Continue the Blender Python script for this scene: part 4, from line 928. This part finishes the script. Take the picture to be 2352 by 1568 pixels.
════════════════
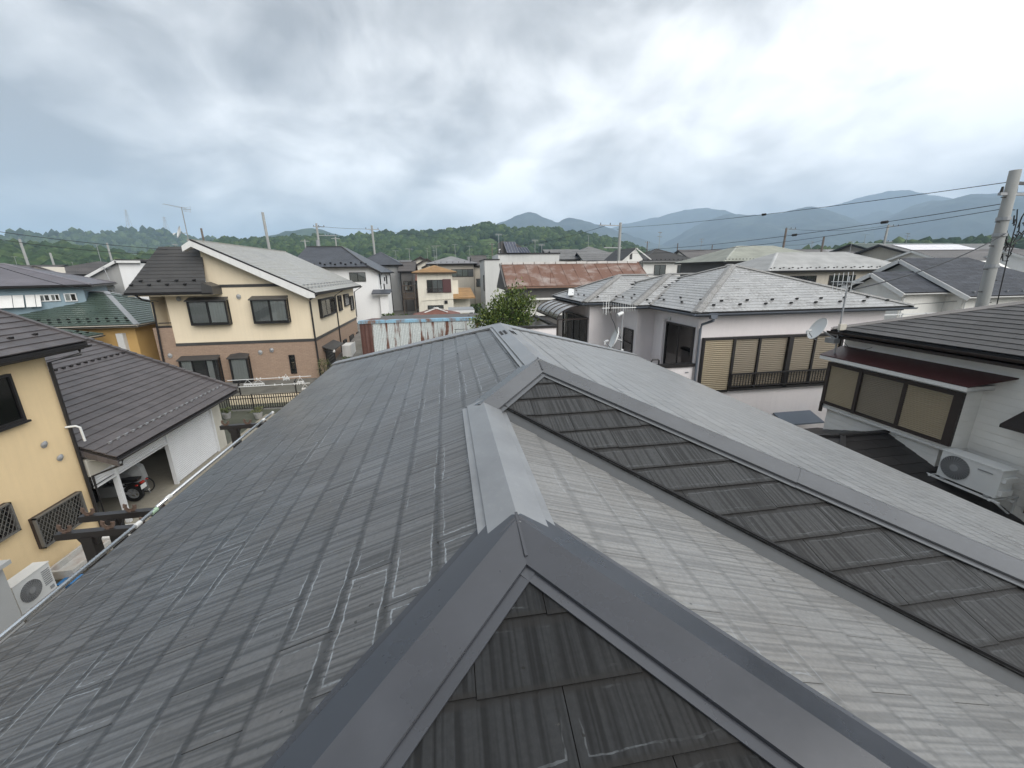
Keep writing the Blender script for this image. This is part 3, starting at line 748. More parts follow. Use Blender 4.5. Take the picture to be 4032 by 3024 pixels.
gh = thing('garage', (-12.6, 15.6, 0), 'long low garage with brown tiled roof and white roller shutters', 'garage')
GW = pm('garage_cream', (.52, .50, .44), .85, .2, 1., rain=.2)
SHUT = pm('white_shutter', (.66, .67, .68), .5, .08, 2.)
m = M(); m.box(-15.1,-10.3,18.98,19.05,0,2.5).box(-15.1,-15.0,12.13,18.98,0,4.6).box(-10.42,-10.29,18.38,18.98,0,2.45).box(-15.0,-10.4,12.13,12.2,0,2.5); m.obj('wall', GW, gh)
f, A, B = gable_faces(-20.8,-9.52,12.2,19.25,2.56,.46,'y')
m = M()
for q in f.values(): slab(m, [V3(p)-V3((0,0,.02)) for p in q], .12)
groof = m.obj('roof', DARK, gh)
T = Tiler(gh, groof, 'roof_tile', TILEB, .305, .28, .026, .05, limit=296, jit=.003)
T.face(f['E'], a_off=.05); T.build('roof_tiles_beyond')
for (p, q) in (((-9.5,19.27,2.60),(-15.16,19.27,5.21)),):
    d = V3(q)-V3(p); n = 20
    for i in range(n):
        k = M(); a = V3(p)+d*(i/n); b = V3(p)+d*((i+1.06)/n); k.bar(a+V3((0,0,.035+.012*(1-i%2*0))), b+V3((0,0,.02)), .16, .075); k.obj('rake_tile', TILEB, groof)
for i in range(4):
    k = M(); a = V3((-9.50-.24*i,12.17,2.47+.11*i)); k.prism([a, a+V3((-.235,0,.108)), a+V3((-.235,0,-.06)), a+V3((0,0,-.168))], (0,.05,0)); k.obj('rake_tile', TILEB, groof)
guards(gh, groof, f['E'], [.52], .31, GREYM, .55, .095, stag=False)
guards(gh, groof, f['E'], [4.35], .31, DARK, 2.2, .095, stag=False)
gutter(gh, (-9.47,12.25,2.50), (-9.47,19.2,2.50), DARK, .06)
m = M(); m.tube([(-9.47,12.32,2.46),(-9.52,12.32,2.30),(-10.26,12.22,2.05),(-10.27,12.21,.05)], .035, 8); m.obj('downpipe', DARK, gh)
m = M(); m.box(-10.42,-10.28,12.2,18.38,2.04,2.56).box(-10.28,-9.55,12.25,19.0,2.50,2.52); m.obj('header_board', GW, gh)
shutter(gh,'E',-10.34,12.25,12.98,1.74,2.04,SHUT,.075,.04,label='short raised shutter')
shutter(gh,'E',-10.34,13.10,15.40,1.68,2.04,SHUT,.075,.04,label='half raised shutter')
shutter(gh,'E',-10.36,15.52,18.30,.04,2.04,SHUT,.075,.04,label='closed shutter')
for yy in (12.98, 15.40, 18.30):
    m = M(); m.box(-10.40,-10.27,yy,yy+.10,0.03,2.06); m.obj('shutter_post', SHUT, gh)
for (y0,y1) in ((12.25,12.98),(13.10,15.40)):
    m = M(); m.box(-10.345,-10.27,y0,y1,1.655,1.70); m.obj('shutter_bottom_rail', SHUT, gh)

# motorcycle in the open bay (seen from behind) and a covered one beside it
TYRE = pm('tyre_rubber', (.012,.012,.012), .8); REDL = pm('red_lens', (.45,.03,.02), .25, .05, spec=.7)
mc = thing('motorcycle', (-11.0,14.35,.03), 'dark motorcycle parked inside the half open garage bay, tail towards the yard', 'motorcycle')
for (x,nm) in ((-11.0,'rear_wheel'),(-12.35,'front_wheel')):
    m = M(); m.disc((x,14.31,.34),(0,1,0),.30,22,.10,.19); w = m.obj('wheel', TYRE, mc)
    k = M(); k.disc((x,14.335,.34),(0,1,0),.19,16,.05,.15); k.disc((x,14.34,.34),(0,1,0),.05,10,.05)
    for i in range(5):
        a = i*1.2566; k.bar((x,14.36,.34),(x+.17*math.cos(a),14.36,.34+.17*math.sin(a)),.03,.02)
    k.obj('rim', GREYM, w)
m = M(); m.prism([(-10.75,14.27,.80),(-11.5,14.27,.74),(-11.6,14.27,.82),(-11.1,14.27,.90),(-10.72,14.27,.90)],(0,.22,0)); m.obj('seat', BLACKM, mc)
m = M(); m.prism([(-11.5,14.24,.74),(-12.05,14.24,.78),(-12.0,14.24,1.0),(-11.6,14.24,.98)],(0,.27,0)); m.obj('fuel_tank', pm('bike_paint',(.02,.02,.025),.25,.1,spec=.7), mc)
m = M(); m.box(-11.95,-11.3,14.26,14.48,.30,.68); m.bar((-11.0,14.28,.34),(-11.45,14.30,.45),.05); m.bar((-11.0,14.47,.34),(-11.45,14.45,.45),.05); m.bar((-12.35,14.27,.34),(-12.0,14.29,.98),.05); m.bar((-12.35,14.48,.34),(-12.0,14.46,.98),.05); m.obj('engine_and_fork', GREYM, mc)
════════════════
Lines from the records above that hold "Take" are the ones to list.

▶ _RESULT OF THE EXERCISE_:
Continue the Blender Python script for this scene: part 4, from line 928. This part finishes the script. Take the picture to be 2352 by 1568 pixels.
Keep writing the Blender script for this image. This is part 3, starting at line 748. More parts follow. Use Blender 4.5. Take the picture to be 4032 by 3024 pixels.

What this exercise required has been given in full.